Recordé en ese momento una novela de Morris West llamada Los bufones de Dios. La compré en 1981. El prólogo, uno de los más cortos que he visto inicia así:
«En el séptimo año de su reinado, dos días antes de completar 65 años, en la presencia de un consistorio pleno de cardenales, Jean Marie Barrete, Papa Gregorio XVII, firmó un instrumento de abdicación, se quitó el anillo del Pescador, entregó su insignia al Cardenal Camarlengo e hizo un corto discurso de despedida».
Releí la novela y encontré muchas coincidencias entre la abdicación de Gregorio XVII (personaje de novela) y la de Joseph Aloisius Ratzinger, entre otras: Lo sorpresivo del hecho, el buen estado de salud del Papa, en el séptimo año de su pontificado y el anuncio de su confinamiento en un monasterio contemplativo. También, en el entretanto, una amenaza nuclear para el mundo.
Al cumplirse 24 horas de su anuncio, la dimisión papal seguía manteniendo sus características iniciales: sorpresa y asombro. Nadie la podía explicar. En una de sus declaraciones Federico Lombardi, vocero de El Vaticano, indicó que: «…la decisión de Benedicto XVI demostraba un "gran coraje"» y descartó incluso una depresión psicológica.
La proclama de Benedicto fue tan sobria como el discurso de despedida de Gregorio XVII en la novela Los bufones de Dios:
«Queridos hermanos,
Os he convocado a este consistorio no sólo para las tres causas de canonización, sino también para comunicaros una decisión de gran importancia para la vida de la Iglesia. Después de haber examinado ante Dios reiteradamente mi conciencia, he llegado a la certeza de que, por la edad avanzada, ya no tengo fuerzas para ejercer adecuadamente el ministerio petrino. Soy consciente de que este ministerio, por su naturaleza espiritual, debe ser llevado a cabo no únicamente con obras y palabras, sino también y en no menor grado sufriendo y rezando».

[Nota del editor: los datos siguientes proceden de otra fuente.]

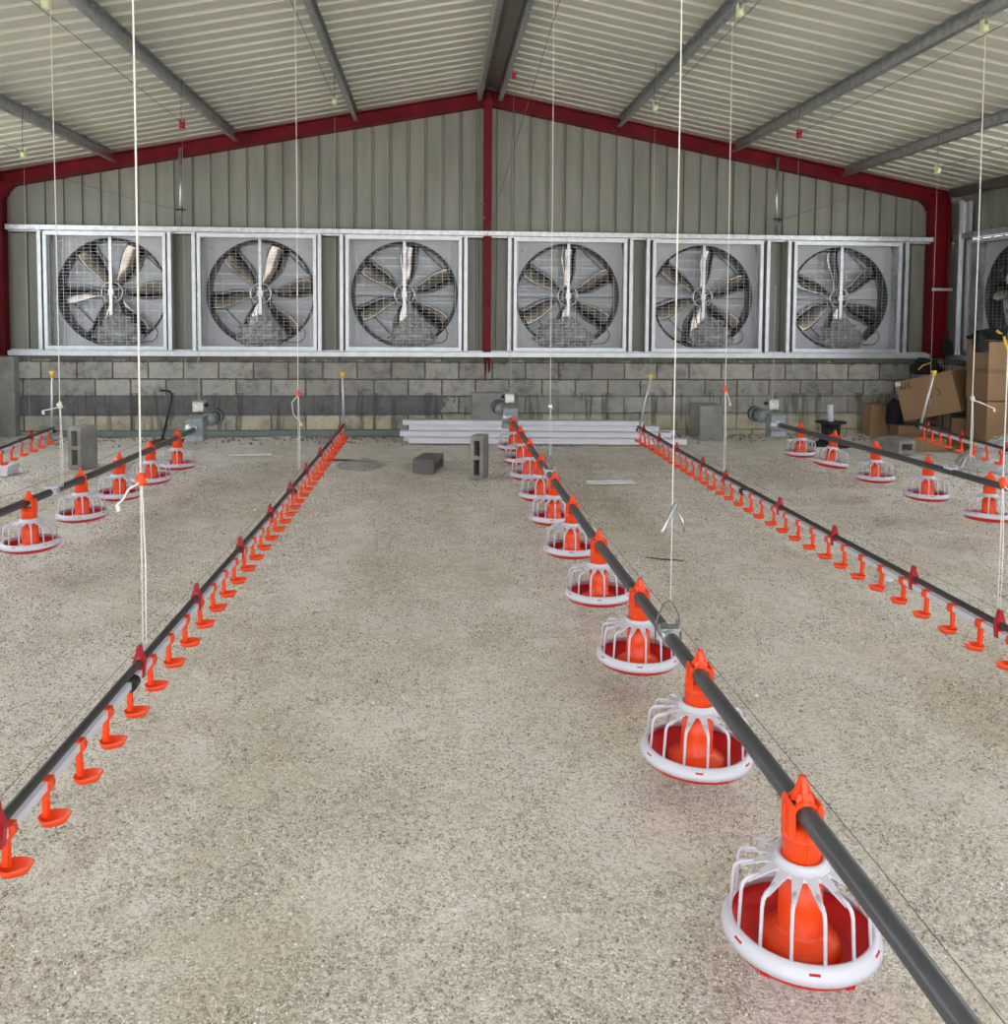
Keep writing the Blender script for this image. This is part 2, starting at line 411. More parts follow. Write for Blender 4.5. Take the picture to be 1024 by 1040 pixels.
def side_wall(side, X, sgn):
    b = MB(); b.span((X, YF, -.05), (X+sgn*.15, D+.15, .95)); struct(b.build('wall_'+side, M['blocks']), 'concrete block wall along the %s side' % side)
    b = MB()
    def strip(y0, y1, zb, zt):
        pts = []; u = y0
        while u < y1:
            pts += [(u, 0), (min(u+.168, y1), 0), (min(u+.176, y1), .028), (min(u+.2025, y1), .028)]; u += .2105
        pts.append((y1, 0)); vs = []
        for y, d in pts: vs += [(X+sgn*(.05+d), y, zb), (X+sgn*(.05+d), y, zt)]
        b.add(vs, [(2*i, 2*i+1, 2*i+3, 2*i+2) for i in range(len(pts)-1)])
    zt = roof_z(X)+.02
    if side == 'right':
        strip(8.3, SY, 2.42, zt); strip(10.32, SY, .95, 2.43); strip(YF, .6, .95, zt); strip(8.3, 8.90, .95, 2.43)  # strip beside the camera is an added unseen panel that cuts side light
    else: strip(9.6, SY, .95, zt); strip(YF, .6, .95, zt)  # near strip likewise unseen, added to dim the foreground
    struct(b.build('wall_%s_upper' % side, M['siding']), 'ribbed metal siding on the %s side wall, near panel added to block light' % side)
side_wall('left', XL, -1); side_wall('right', XR, 1)

# steel rails of the fan wall
b = MB(); b.span((-4.93, D-.035, .952), (6.18, SY-.005, 1.012)); b.span((-4.93, D+.03, 1.0), (6.18, SY+.02, 1.0285))
struct(b.build('trim_2', M['galv_bright'], bevel=.004), 'galvanised sill rail below the fans')
b = MB(); b.span((-4.93, D-.03, 2.405), (6.18, D+.05, 2.465)); b.span((-4.93, D+.04, 2.386), (6.18, SY+.01, 2.45))
struct(b.build('trim_3', M['galv'], bevel=.004), 'galvanised head rail above the fans')
b = MB(); b.span((XR-.06, 8.3, .95), (XR+.05, D-.08, 1.01)); struct(b.build('trim_4', M['galv']), 'galvanised sill rail on the right side wall')
b = MB(); b.span((XR-.03, 8.3, 2.43), (XR+.05, D-.05, 2.50)); struct(b.build('trim_5', M['galv']), 'galvanised head rail on the right side wall')

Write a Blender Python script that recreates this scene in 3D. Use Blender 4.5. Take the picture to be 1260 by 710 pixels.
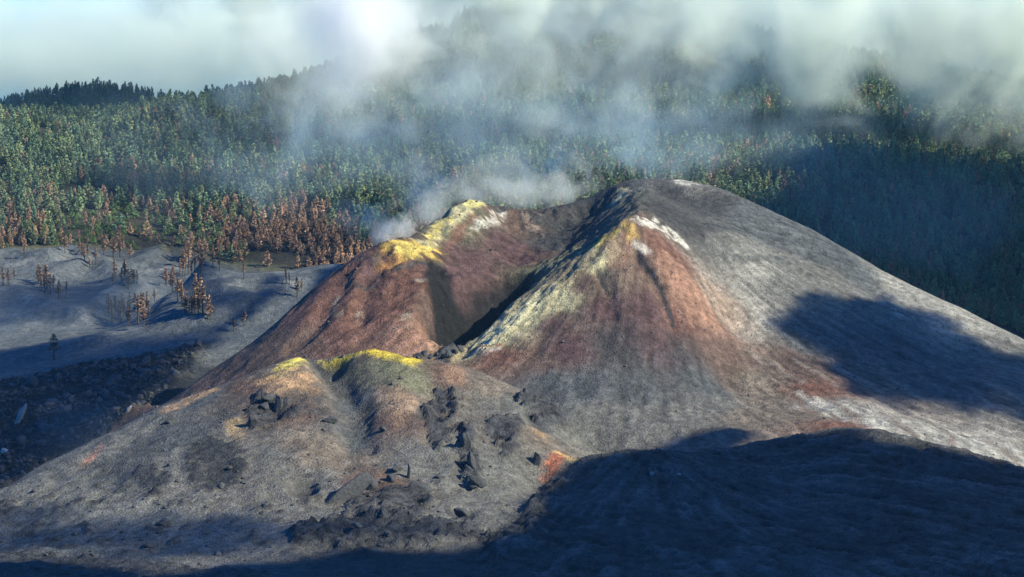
import bpy, math, random
import numpy as np
from mathutils import Vector, Matrix

# ------------------------------------------------------------------ scene, camera, sky, sun
for o in list(bpy.data.objects):
    bpy.data.objects.remove(o)
scene = bpy.context.scene
col = scene.collection
R = math.radians
rng = np.random.default_rng(7)
random.seed(7)

PITCH = R(6.0)
HFOV = R(26.0)
cam_d = bpy.data.cameras.new('camera')
cam = bpy.data.objects.new('camera', cam_d)
col.objects.link(cam)
cam.location = (0, 0, 0)
cam.rotation_euler = (R(90) - PITCH, 0, 0)
cam_d.sensor_fit = 'HORIZONTAL'
cam_d.angle = HFOV
cam_d.clip_start = 1.0
cam_d.clip_end = 20000
scene.camera = cam

SUN_EL = R(33)
SUN_AZ = R(24)                       # towards the camera from due right (+X)
S = np.array([math.cos(SUN_EL) * math.cos(SUN_AZ), -math.cos(SUN_EL) * math.sin(SUN_AZ), math.sin(SUN_EL)])
world = bpy.data.worlds.new('World')
scene.world = world
world.use_nodes = True
nt = world.node_tree
bg = nt.nodes['Background']
sky = nt.nodes.new('ShaderNodeTexSky')
sky.sky_type = 'NISHITA'
sky.sun_disc = False
sky.sun_elevation = SUN_EL
sky.sun_rotation = math.atan2(S[0], S[1])
sky.altitude = 800
sky.air_density = 1.0
sky.dust_density = 0.6
sky.ozone_density = 6.0
tint = nt.nodes.new('ShaderNodeMix')
tint.data_type = 'RGBA'; tint.blend_type = 'MULTIPLY'
tint.inputs[0].default_value = 1.0
tint.inputs[7].default_value = (0.015, 0.55, 1.08, 1)      # deep blue mountain sky
nt.links.new(sky.outputs[0], tint.inputs[6])
nt.links.new(tint.outputs[2], bg.inputs[0])
bg.inputs[1].default_value = 0.115
sun_d = bpy.data.lights.new('sun', 'SUN')
sun_d.energy = 5.0
sun_d.angle = R(0.5)
sun_d.color = (1.0, 0.93, 0.68)
sun = bpy.data.objects.new('sun', sun_d)
col.objects.link(sun)
sun.location = (900, -300, 900)
sun.rotation_euler = Vector(S).to_track_quat('Z', 'Y').to_euler()

vs = scene.view_settings
vs.view_transform = 'Standard'
vs.look = 'None'
vs.exposure = 0.92
vs.gamma = 1.0
vs.use_curve_mapping = False
cy = scene.cycles
cy.use_denoising = True
cy.denoiser = 'OPENIMAGEDENOISE'
cy.max_bounces = 6
cy.diffuse_bounces = 2
cy.glossy_bounces = 1
cy.transmission_bounces = 2
cy.volume_bounces = 4
cy.transparent_max_bounces = 16
cy.volume_max_steps = 256
cy.volume_step_rate = 1.0

# ------------------------------------------------------------------ helpers
F = 630.0 / math.tan(HFOV / 2)
cp, sp = math.cos(PITCH), math.sin(PITCH)

def ray(px, py):
    u, v = (px - 630.0) / F, (355.0 - py) / F
    return np.array([u, cp + v * sp, -sp + v * cp])

def at(px, py, Y):
    d = ray(px, py)
    return d * (Y / d[1])

_perm = np.random.default_rng(11).permutation(1024).astype(np.int32)
_perm = np.concatenate([_perm, _perm])
_ga = np.random.default_rng(12).uniform(0, 2 * math.pi, 1024).astype(np.float32)
_gx, _gy = np.cos(_ga), np.sin(_ga)

def perlin(x, y):
    x = np.asarray(x, np.float32); y = np.asarray(y, np.float32)
    xi = np.floor(x); yi = np.floor(y)
    fx = x - xi; fy = y - yi
    xi = xi.astype(np.int32) & 1023; yi = yi.astype(np.int32) & 1023
    x1 = (xi + 1) & 1023; y1 = (yi + 1) & 1023
    u = fx * fx * fx * (fx * (fx * 6 - 15) + 10)
    v = fy * fy * fy * (fy * (fy * 6 - 15) + 10)
    def g(ix, iy, dx, dy):
        h = _perm[_perm[ix] + iy]
        return _gx[h] * dx + _gy[h] * dy
    a = g(xi, yi, fx, fy); b = g(x1, yi, fx - 1, fy)
    c = g(xi, y1, fx, fy - 1); d = g(x1, y1, fx - 1, fy - 1)
    return ((a + u * (b - a)) * (1 - v) + (c + u * (d - c)) * v) * 1.5

def fbm(x, y, octs=4, gain=0.5, lac=2.03):
    s = 0; a = 1.0; f = 1.0; n = 0
    for i in range(octs):
        s = s + a * perlin(x * f + 17.3 * i, y * f - 9.1 * i); n += a
        a *= gain; f *= lac
    return s / n

def ridged(x, y, octs=4, gain=0.5):
    s = 0; a = 1.0; f = 1.0; n = 0
    for i in range(octs):
        s = s + a * (1 - 2 * np.abs(perlin(x * f + 31.7 * i, y * f + 5.3 * i))); n += a
        a *= gain; f *= 2.1
    return s / n

def smooth(a, b, x):
    t = np.clip((x - a) / (b - a), 0, 1)
    return t * t * (3 - 2 * t)

def tag(o, label, cat=None, group=None, kind=None):
    if label: o['label'] = label
    if cat: o['category'] = cat
    if group: o['group'] = group
    if kind: o['kind'] = kind
    return o

# ------------------------------------------------------------------ the terrain's skeleton
# Each entry is a point of the relief: direction from the camera and its own distance, kept only as x, y, z.
CP = []
def pt(px, py, Y): CP.append(tuple(at(px, py, Y)))
def line(pts, step=14.0, back=None, front=None):
    P = [at(*p) for p in pts]
    out = []
    for a, b in zip(P[:-1], P[1:]):
        n = max(1, int(np.linalg.norm((b - a)[:2]) / step))
        for k in range(n): out.append(a + (b - a) * (k / n))
    out.append(P[-1])
    for p in out: CP.append(tuple(p))
    for (dy, dz) in (back or []):
        for p in out[::3]: CP.append((p[0], p[1] + dy, p[2] + dz))
    return out

SKY_MAIN = [(150,530,1425),(215,487,1440),(260,455,1440),(300,428,1445),(340,396,1450),(380,358,1455),(410,334,1460),(440,314,1465),(470,301,1465),(488,298,1468),(510,291,1492),(530,274,1520),(552,257,1545),(575,245,1560),(600,249,1574),(625,255,1588),(655,258,1600),(685,254,1608),(715,246,1610),(745,232,1615),(775,221,1615),(805,219,1610),(840,221,1605),(870,227,1600),(900,237,1600),(950,260,1595),(1000,283,1590),(1040,306,1580),(1090,335,1570),(1140,360,1560),(1180,379,1550),(1260,419,1530),(1340,462,1500),(1450,520,1470)]
line(SKY_MAIN, 14)
for q in SKY_MAIN:
    p = at(*q)
    fl = -236.0 - 0.02 * max(0, p[0])
    CP.append((p[0], p[1] + 45, max(p[2] - 20, fl))); CP.append((p[0], p[1] + 120, max(p[2] - 62, fl)))
    if p[0] > -180: CP.append((p[0], p[1] + 200, max(fl, min(p[2] - 80, -150 - 0.05 * abs(p[0])))))
# spur from the summit to the near peak, near lip of the crater
line([(770,274,1450),(782,264,1476),(795,247,1530),(802,232,1580)], 10)
line([(770,275,1449),(740,310,1425),(700,352,1400),(660,386,1378),(622,410,1362),(592,430,1350)], 10)
E2 = line([(752,290,1468),(720,312,1462),(672,341,1440),(642,369,1415),(606,397,1392),(574,428,1372)], 10)
for p in E2[5:-4:2]:
    CP.append((p[0] - 10, p[1] + 16, p[2] - 9))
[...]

Y el baturrillo se dejó venir.
No faltaron los milenaristas que pronosticaron el fin de los tiempos. Afortunadamente, fueron los menos. Otro grupo, los más, aplaudieron el valor del Papa y alabaron su postura digna al aceptar que no podía continuar al frente del pontificado. En medio quedaron aquellos que profirieron insultos innobles.
Para el día 13, Miguel Mora/El País (elPeriódico, 13 de febrero, p. 22) fue más allá y definió al Papa como: «… un pastor derrotado y coherente que, harto de luchar, se retira a la clausura antes de ser devorado por los buitres».
Y, mientras el asombro seguía in crescendo, el Sumo Pontífice de la Iglesia católica nombró a un asesor jurídico a fin de asegurar una transición sin adversidades. Otra sorpresa del día 13.
Durante su homilía, en la misa solemne del Miércoles de Ceniza, Benedicto XVI condenó la hipocresía Iglesia adentro y criticó las divisiones del cuerpo eclesiástico. Manifestó que dichas divisiones «desfiguran el rostro de la Iglesia» y llamó a «superar los individualismos y las rivalidades».
Catorce días después, las conjeturas acerca del posible sucesor campeaban con la misma fuerza que las imputaciones a la curia romana. Y en el barullo, pocos vislumbraron en Benedicto al Papa que no se sintió propietario ni indispensable en una institución y quien no huyó de sus obligaciones sino fue consecuente en orden a sus limitaciones.
¿Que hubo tormenta en La Barca de Pedro? Ni dudarlo. Aunque su avanzada edad y su agotamiento haya sido la basa, la dimisión fue en parte, consecuencia de la borrasca. Con todo, no fue una acción absurda ni estólida. Por el contrario, incluso, sentó precedente para aquellos papas que en el futuro precisen renunciar, por necesidad o falta de vigor.
Joseph Ratzinger no esperó acurrucado en un rincón de la barca a que la tormenta se la tragara y lo engullera a él, confió en el buen espíritu y la guió hacia los espacios de luz que encontró en el mundo para mantener firme el timón: Los medios de comunicación y la opinión pública. Y más allá de dichos espacios confió —como opción primera— en una saludable y pronta sucesión apostólica.
De tal manera: La renuncia del Benedicto con sus prolegómenos y consecuencias, el rayo que cayó sobre El Vaticano inmediatamente después, la lluvia de meteoritos en los Montes Urales (que provocó más de mil heridos), el paso del asteroide 2012DA14 ocho kilómetros por debajo de los satélites geosincrónicos y la prueba nuclear en Corea del Norte, todo sucedido en un lapso de 72 horas, no debe sino hacernos recordar: Yo soy, no temáis (Juan 6:20).
Los timonazos que para corregir rumbo ha dado el papa Francisco refrendan esa cita de consuelo y fortaleza.